Bad album covers collector puts trash hits on display
- Published
A collector of "dreadful album covers" has put his favourite finds on display.
Steve Goldman, 55, from Huddersfield, has amassed more than 200 weird and wacky examples over five eccentric years.
Rediscovering a bizarre childhood favourite set him off on a quest to unearth "unintentionally funny" albums and to "give people a laugh".
Mr Goldman said: "Some people spend fortunes collecting fine art but no one collects dreadful LP covers."
The album that started it all - 1979's Roadstar by Peter Rabbitt - features the band's faces superimposed onto the bodies of a group of bunnies.
Mr Goldman said he originally bought it about 40 years ago because it had such a strange cover.
"Somehow, I lost it over the years and had never been able to find another copy," he said.
That was until he managed to track it down again using a website dedicated to obscure vinyl records.
"I was off," he said. "I remember the moment I said to my kids, 'I'm going to start collecting dreadful album covers', that was five years ago."
Since then, he has gathered an impressive, if sometimes alarming, array of 12-inch curios.
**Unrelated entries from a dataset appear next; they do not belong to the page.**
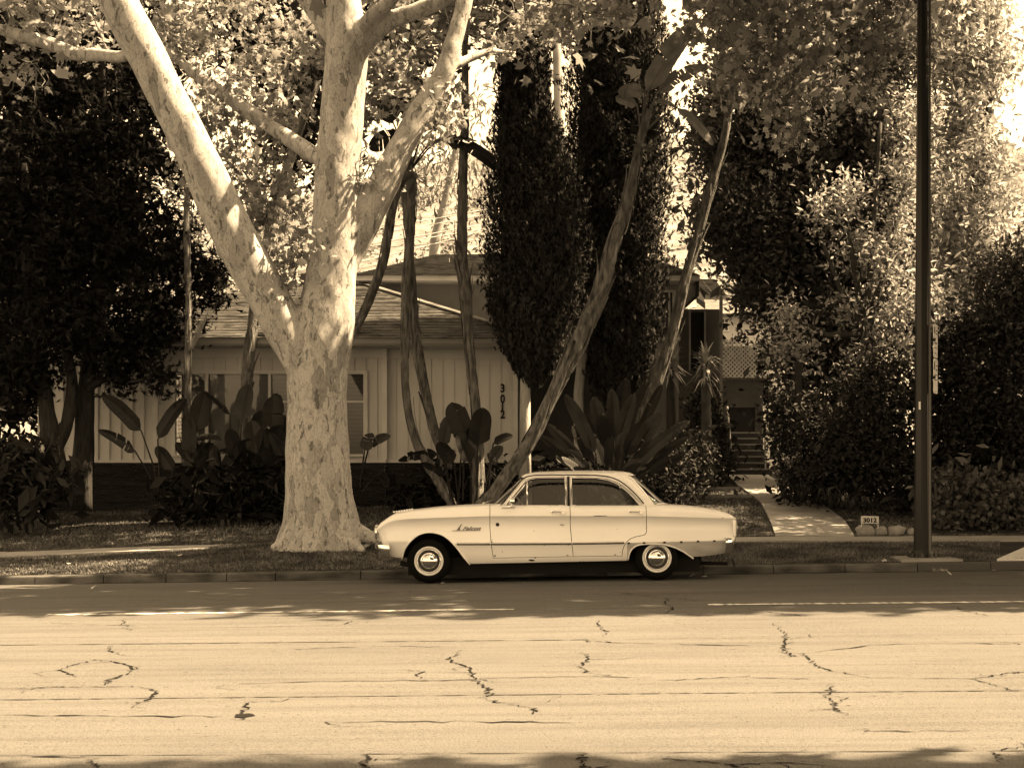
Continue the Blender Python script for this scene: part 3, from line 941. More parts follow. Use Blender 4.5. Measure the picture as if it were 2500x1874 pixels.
# ---- bumpers
def bumper(name, x_mid, sgn, prof, wrap):
    v, f = [], []
    path_ = []
    for t in np.linspace(-1, 1, 25):
        y = t*.83
        back = wrap*max(0, (abs(t)-.72)/.28)**1.6
        path_.append((x_mid - sgn*(.05*t*t + back), y))
    path_ = [(path_[0][0]-sgn*.055, -.862)] + [(path_[0][0]-sgn*.02, -.855)] + path_ + [(path_[-1][0]-sgn*.02, .855), (path_[-1][0]-sgn*.055, .862)]
    m = len(prof)
    for i, (x, y) in enumerate(path_):
        tx_ = path_[min(i+1,len(path_)-1)]; tm = path_[max(i-1,0)]
        t = np.array([tx_[0]-tm[0], tx_[1]-tm[1]]); t /= np.linalg.norm(t)
        nn = np.array([t[1], -t[0]])
        if sgn < 0: nn = -nn
        for o, z in prof: v.append((x+nn[0]*o, y+nn[1]*o, z))
    for i in range(len(path_)-1):
        for k in range(m-1): f.append((i*m+k, i*m+k+1, (i+1)*m+k+1, (i+1)*m+k))
    return mesh(name, v, f, M_CHROME, car, True, local=True, sharp=50)
zt1 = C(100,510)[1]; zb1 = C(130,586)[1]
bumper('front_bumper', CXl(84)-.005, -1, [(0,zt1-.012),(.012,zt1),(.035,zt1-.004),(.05,zt1-.02),(.045,(zt1+zb1)/2),(.03,zb1+.03),(.008,zb1),(-.01,zb1+.01)], .08)
zt2 = C(2050,476)[1]; zb2 = C(2020,562)[1]
bumper('rear_bumper', CXl(2058)-.04, 1, [(0,zt2-.012),(.012,zt2),(.035,zt2-.006),(.05,zt2-.03),(.045,(zt2+zb2)/2+.02),(.03,zb2+.04),(.0,zb2),(-.02,zb2+.01)], .05)
# grille, headlamps, tail lamps
g = MB()
for i in range(7): g.box(CXl(88)-.0, CXl(88)+.03, -.48, .48, C(90,500)[1]+i*.026, C(90,500)[1]+.010+i*.026)
g.build('grille', M_DULLCHROME, body_o, local=True)
for s in (-1, 1):
    o = MB(); o.tube([(CXl(84)+.0,s*.60,C(84,452)[1]),(CXl(84)-.020,s*.60,C(84,452)[1])], [.10,.098], n=28); o.build('headlamp_bezel', M_CHROME, body_o, True, local=True, sharp=40)
    o = MB(); o.tube([(CXl(84)-.018,s*.60,C(84,452)[1]),(CXl(84)-.030,s*.60,C(84,452)[1]),(CXl(84)-.040,s*.60,C(84,452)[1])], [.080,.070,.03], n=28); o.build('headlamp', M_LENS, body_o, True, local=True)
    o = MB(); o.tube([(CXl(2033),s*.66,C(2033,425)[1]),(CXl(2040)+.02,s*.66,C(2033,425)[1]),(CXl(2040)+.035,s*.66,C(2033,425)[1])], [.10,.095,.03], n=28); o.build('tail_lamp', M_LENS, body_o, True, local=True)
MB().box(CXl(2020), CXl(2034)+.004, -.83, -.80, C(2033,470)[1], C(2033,385)[1]).build('tail_lamp_bezel', M_CHROME, body_o, local=True)
# hood letters and ornament bits, wipers
hl = MB()
for i, zx in enumerate(range(165, 265, 14)):
    x = CXl(zx)
    hl.box(x-.012, x+.012, -.30+.02*i, -.27+.02*i, f_top(x)+.018, f_top(x)+.034)
hl.build('hood_letters', M_CHROME, body_o, local=True)
wp = MB(); zc = f_top(CXl(690))
wp.tube([(CXl(668),-.30,zc+.03),(CXl(690),-.12,zc+.055),(CXl(712),.1,zc+.075)], .006, n=6)
wp.tube([(CXl(668),.30,zc+.03),(CXl(690),.42,zc+.055),(CXl(712),.6,zc+.07)], .006, n=6)
wp.lathe_y([(0,-.02),(.018,-.02),(.018,.02),(0,.02)], 10, (CXl(668), -.30, zc+.03))
wp.build('wipers', M_DULLCHROME, body_o, True, local=True)
# underside: floor pan set low to darken the gap beneath, axle, exhaust
u = MB()
u.box(CXl(250), CXl(1850), -.62, .62, .085, .30)
u.tube([(rx_, -.62, rz_), (rx_, .62, rz_)], .045, n=10)
u.tube([(CXl(1500),-.35,.20),(CXl(1780),-.42,.19),(CXl(2010),-.50,.17)], .022, n=8)
u.tube([(CXl(1560),.2,.19),(CXl(1900),.2,.19)], .075, n=12)
u.tube([(CXl(210),-.66,.24),(CXl(255),-.66,.22)], .03, n=8)
u.build('underbody', M_UNDER, car, local=True)
MB().bar((CXl(2035),-.5,.23),(CXl(2048),-.5,.13),.03,.02).build('bumper_bracket', M_RUST, car, local=True)
# cabin: seats, dash, steering wheel
def seat(x, h):
    b = MB()
    b.tube([(x+.0,-.62,.48),(x+.0,.62,.48)], .10, n=14)
    b.obox((x-.2,0,.47),(.48,1.28,.16))
    pts = [(x+.06,0,.50),(x+.10,0,.75),(x+.15,0,h)]
    b.obox((x+.10,0,(.5+h)/2),(.14,1.26,h-.48),(0,.13,0))
    b.tube([(x+.135,-.61,h-.01),(x+.135,.61,h-.01)], .075, n=14)
    return b
seat(CXl(1090), .98).build('front_seat', M_SEAT, car, True, local=True, sharp=50)
seat(CXl(1470), .97).build('rear_seat', M_SEAT, car, True, local=True, sharp=50)
MB().box(CXl(770), CXl(830), -.70, .70, .70, .955).build('dashboard', M_INT, car, local=True)
st = MB(); c0 = Vector((CXl(872), -.36, C(872,285)[1]+.0)); ax = Vector((.80,0,.60)).normalized()
e1 = Vector((0,1,0)); e2 = ax.cross(e1)
st.tube([c0+e1*.2*math.cos(a)+e2*.2*math.sin(a) for a in np.linspace(0,2*math.pi,29)], .011, n=8, cap=False)
st.bar(c0-e1*.2, c0+e1*.2, .02, .012)
st.tube([c0, c0-ax*.35], .02, n=8)
st.build('steering_wheel', M_WHITEWALL, car, True, local=True)
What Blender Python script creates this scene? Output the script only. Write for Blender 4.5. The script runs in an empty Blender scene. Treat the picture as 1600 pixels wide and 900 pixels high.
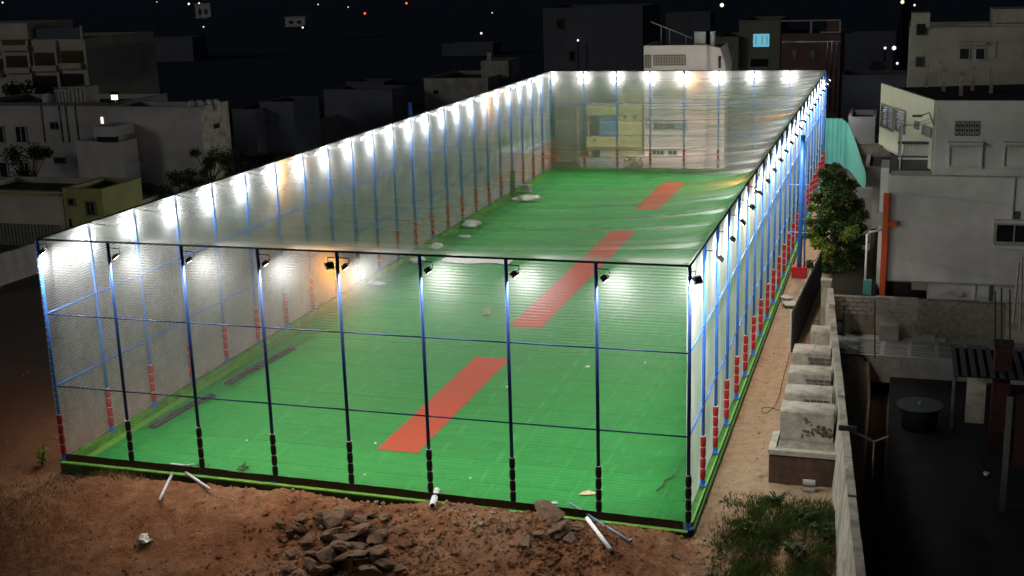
import bpy, bmesh, math, random
from mathutils import Vector, Matrix, noise
random.seed(7)
R_ = random.random
def U_(a, b): return a + (b - a) * random.random()
SC = bpy.context.scene
COL = SC.collection

# ------------------------------------------------------------------ camera, world, fill sun, exposure
CYAW, CPITCH, CROLL, CF = -0.3039, 0.2515, -0.03, 1953.8
CPOS = Vector((30.006, -37.694, 17.792))
_f = Vector((math.sin(CYAW) * math.cos(CPITCH), math.cos(CYAW) * math.cos(CPITCH), -math.sin(CPITCH)))
_r = Vector((math.cos(CYAW), -math.sin(CYAW), 0)); _u = _r.cross(_f)
CR = math.cos(CROLL) * _r + math.sin(CROLL) * _u
CU = -math.sin(CROLL) * _r + math.cos(CROLL) * _u
CFW = _f
cam = bpy.data.objects.new('camera', bpy.data.cameras.new('camera'))
COL.objects.link(cam); SC.camera = cam
M_ = Matrix.Identity(4)
for i in range(3):
    M_[i][0] = CR[i]; M_[i][1] = CU[i]; M_[i][2] = -CFW[i]; M_[i][3] = CPOS[i]
cam.matrix_world = M_
cam.data.sensor_width = 36; cam.data.lens = CF * 36 / 1600
cam.data.clip_start = 0.5; cam.data.clip_end = 3000

SUN_EL, SUN_AZ = math.radians(15), math.radians(222)      # added fill sun for the house fronts: height, bearing (behind the camera)
w = bpy.data.worlds.new('World'); SC.world = w; w.use_nodes = True
wn = w.node_tree; wn.nodes.clear()
sky = wn.nodes.new('ShaderNodeTexSky'); sky.sky_type = 'NISHITA'; sky.sun_disc = False
sky.sun_elevation = SUN_EL; sky.sun_rotation = SUN_AZ
bg = wn.nodes.new('ShaderNodeBackground'); bg.inputs['Strength'].default_value = 0.0022
wo = wn.nodes.new('ShaderNodeOutputWorld')
wn.links.new(sky.outputs[0], bg.inputs[0]); wn.links.new(bg.outputs[0], wo.inputs[0])
fill_sun = bpy.data.lights.new('fill_sun', 'SUN'); fill_sun.energy = 0.125; fill_sun.angle = math.radians(12); fill_sun.color = (1, .96, .9)
mo = bpy.data.objects.new('fill_sun', fill_sun); COL.objects.link(mo)
md = Vector((math.sin(SUN_AZ) * math.cos(SUN_EL), math.cos(SUN_AZ) * math.cos(SUN_EL), math.sin(SUN_EL)))
mo.rotation_euler = md.to_track_quat('Z', 'Y').to_euler()
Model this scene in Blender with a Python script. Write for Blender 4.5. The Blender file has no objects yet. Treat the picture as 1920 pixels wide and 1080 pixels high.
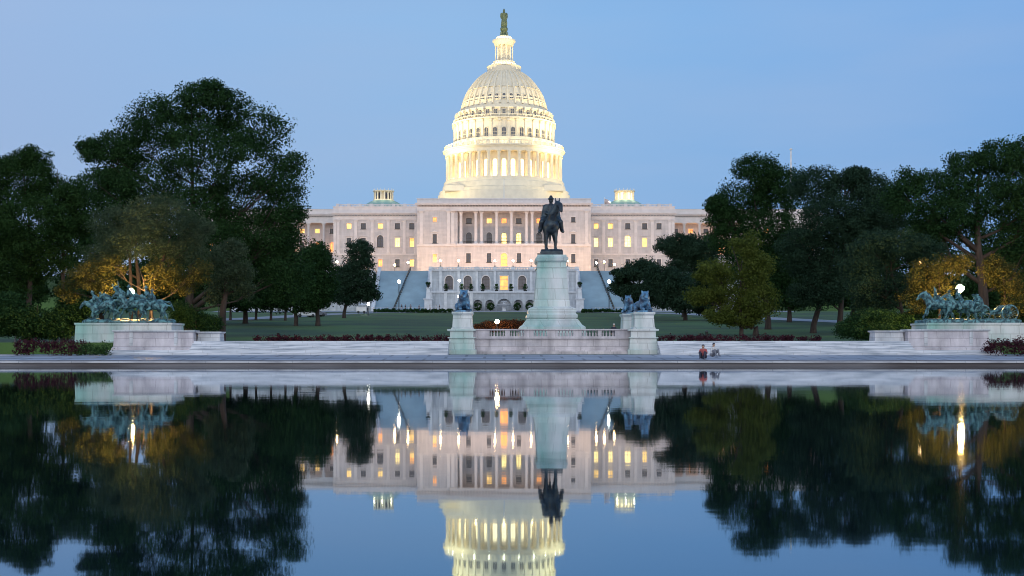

His habit has spread, and the pursuit has become a "family obsession", he said.
Mr Goldman has spent as little as five pence or sometimes splashed out £50 for a rarity in his particular field. He also has about 100 CDs with weird and wonderful covers
They will all be displayed alongside Peter Rabbitt's magnum opus in his exhibition at Huddersfield's Piazza shopping centre.
Visitors will be able to vote for their favourite cover, and the atmosphere promises to be boosted as tracks from some of the albums are piped into the centre.
Mr Goldman, who suffered a stroke 18 months ago, is staging the event in aid of Different Strokes, a charity helping younger stroke survivors.